=== Provided data ===
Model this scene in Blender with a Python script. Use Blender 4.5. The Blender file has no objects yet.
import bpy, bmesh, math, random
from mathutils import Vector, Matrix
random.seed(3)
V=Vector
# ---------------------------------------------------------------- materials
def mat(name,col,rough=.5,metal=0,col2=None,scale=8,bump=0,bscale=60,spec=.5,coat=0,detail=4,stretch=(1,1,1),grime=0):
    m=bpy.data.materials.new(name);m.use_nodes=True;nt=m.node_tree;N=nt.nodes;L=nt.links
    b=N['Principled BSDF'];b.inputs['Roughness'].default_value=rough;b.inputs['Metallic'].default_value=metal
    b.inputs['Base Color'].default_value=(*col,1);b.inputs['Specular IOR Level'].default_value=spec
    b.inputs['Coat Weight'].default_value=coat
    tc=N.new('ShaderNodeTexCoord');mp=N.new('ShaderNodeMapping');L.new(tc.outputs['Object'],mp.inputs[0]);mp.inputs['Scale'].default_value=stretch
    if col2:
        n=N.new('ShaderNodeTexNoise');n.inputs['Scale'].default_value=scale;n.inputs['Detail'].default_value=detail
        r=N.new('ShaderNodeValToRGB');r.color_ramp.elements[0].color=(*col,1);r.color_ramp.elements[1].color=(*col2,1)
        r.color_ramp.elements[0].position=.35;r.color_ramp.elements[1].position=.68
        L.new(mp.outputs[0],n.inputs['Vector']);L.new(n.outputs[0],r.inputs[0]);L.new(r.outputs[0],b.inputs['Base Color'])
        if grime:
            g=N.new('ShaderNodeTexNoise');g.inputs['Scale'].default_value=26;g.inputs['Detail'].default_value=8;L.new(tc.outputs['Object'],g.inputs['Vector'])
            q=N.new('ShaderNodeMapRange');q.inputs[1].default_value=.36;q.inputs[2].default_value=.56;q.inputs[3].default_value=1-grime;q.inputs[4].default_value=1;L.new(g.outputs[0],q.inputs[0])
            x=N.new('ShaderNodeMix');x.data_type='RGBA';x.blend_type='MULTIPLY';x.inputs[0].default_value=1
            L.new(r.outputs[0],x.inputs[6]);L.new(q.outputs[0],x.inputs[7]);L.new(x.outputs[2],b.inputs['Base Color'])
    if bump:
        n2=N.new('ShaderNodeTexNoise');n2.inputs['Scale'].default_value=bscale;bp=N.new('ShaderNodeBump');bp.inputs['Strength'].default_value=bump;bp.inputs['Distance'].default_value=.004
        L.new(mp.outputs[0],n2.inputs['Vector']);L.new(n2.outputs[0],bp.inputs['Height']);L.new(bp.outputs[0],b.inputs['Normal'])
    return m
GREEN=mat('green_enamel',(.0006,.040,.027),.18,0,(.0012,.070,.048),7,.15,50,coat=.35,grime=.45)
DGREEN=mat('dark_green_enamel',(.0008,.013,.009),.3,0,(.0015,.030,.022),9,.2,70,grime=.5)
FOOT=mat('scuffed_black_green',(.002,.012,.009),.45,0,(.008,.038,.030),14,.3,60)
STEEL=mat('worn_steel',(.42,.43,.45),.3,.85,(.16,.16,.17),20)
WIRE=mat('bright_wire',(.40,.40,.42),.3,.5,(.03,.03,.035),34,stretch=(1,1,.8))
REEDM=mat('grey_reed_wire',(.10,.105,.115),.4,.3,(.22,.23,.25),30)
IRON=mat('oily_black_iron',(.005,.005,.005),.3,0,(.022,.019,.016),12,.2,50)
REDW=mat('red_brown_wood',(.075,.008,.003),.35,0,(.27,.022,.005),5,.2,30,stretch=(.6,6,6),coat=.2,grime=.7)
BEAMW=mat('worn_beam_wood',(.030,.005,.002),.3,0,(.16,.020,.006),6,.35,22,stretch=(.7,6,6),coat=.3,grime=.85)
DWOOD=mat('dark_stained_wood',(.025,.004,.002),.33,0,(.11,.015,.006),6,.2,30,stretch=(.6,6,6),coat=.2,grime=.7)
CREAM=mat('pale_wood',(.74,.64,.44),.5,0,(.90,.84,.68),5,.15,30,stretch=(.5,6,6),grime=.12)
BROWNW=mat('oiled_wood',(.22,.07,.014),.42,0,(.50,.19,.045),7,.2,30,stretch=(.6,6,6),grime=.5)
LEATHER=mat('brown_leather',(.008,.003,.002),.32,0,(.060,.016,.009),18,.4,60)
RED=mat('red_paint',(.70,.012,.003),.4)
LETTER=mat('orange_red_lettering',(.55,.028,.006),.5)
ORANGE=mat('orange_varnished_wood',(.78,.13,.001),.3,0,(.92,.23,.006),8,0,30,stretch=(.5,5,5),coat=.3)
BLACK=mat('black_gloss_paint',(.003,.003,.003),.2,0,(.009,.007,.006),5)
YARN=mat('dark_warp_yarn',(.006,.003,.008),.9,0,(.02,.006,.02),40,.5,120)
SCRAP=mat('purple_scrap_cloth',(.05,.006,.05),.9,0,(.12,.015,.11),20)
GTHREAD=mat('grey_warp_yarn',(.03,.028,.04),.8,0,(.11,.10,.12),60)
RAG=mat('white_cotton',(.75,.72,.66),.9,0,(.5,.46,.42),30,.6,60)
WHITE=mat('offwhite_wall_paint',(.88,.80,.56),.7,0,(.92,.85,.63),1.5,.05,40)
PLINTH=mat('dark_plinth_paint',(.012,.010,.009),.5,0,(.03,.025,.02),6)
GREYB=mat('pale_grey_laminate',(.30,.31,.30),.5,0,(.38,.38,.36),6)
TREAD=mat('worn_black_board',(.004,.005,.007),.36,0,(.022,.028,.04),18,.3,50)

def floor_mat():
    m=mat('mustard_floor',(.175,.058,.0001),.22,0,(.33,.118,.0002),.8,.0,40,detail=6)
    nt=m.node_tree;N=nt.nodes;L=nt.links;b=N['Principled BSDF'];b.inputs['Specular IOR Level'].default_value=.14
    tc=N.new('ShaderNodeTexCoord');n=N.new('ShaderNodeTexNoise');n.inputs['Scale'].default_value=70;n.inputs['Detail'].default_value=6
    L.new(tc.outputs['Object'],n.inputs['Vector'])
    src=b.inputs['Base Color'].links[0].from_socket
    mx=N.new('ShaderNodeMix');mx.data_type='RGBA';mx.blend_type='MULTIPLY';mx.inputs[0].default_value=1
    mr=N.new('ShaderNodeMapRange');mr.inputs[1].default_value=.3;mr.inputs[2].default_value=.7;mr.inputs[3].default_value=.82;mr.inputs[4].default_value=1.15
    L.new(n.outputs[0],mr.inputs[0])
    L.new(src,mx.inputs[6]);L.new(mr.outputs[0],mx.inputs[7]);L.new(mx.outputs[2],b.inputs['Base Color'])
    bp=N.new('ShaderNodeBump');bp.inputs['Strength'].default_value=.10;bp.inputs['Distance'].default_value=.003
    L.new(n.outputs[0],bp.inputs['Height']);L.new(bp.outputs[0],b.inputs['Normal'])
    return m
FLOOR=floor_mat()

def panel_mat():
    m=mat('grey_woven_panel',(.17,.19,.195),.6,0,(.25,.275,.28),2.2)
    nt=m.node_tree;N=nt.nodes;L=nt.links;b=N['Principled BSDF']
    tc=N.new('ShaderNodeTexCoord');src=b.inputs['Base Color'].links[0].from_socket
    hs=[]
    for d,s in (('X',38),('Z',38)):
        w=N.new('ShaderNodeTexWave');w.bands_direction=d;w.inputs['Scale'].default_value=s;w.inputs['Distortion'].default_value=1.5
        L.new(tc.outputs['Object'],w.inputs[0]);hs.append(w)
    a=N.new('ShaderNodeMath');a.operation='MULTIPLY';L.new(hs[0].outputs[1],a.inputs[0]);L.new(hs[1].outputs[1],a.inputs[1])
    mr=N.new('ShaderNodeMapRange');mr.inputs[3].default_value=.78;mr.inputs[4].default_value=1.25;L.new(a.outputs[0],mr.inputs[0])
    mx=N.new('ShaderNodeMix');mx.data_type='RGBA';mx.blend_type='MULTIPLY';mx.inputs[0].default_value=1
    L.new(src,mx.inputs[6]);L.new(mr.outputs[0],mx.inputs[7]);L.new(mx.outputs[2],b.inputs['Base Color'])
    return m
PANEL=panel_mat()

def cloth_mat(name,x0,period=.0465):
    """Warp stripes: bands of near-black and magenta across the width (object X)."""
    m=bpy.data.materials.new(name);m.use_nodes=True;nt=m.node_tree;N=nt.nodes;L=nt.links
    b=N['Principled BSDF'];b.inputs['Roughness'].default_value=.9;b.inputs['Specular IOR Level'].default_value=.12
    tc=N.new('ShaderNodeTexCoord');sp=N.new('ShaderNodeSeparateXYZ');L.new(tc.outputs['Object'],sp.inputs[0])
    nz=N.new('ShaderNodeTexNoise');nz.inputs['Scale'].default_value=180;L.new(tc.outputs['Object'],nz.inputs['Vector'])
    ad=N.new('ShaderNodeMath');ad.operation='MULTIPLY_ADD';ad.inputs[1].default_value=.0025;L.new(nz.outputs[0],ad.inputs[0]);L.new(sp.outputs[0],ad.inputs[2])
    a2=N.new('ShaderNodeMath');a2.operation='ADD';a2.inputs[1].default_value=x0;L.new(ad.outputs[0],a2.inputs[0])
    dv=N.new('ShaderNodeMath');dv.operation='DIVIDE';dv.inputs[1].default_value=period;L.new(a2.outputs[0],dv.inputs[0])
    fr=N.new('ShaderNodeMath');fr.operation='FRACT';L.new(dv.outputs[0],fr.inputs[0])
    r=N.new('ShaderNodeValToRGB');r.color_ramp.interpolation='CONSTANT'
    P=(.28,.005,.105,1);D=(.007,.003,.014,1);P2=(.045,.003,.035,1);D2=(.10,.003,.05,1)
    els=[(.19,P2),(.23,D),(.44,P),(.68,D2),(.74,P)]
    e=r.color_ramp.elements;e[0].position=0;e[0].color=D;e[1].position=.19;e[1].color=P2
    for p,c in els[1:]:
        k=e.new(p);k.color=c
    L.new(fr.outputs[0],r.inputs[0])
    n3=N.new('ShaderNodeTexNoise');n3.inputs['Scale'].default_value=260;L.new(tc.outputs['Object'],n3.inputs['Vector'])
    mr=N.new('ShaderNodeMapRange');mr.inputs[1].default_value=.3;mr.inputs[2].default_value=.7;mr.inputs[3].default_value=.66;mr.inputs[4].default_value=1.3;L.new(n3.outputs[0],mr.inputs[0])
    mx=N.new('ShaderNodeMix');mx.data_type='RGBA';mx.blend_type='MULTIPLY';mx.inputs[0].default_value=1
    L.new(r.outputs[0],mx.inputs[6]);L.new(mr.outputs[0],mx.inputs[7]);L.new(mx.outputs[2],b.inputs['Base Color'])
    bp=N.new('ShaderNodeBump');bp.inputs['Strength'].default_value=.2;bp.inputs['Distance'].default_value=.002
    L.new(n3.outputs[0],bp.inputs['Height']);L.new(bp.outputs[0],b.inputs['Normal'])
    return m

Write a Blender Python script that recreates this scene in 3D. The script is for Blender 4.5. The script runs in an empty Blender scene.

=== Challenge ===
How many lines of the listing above include the word "Python"? Reply with the number alone.

=== Answer to this task ===
2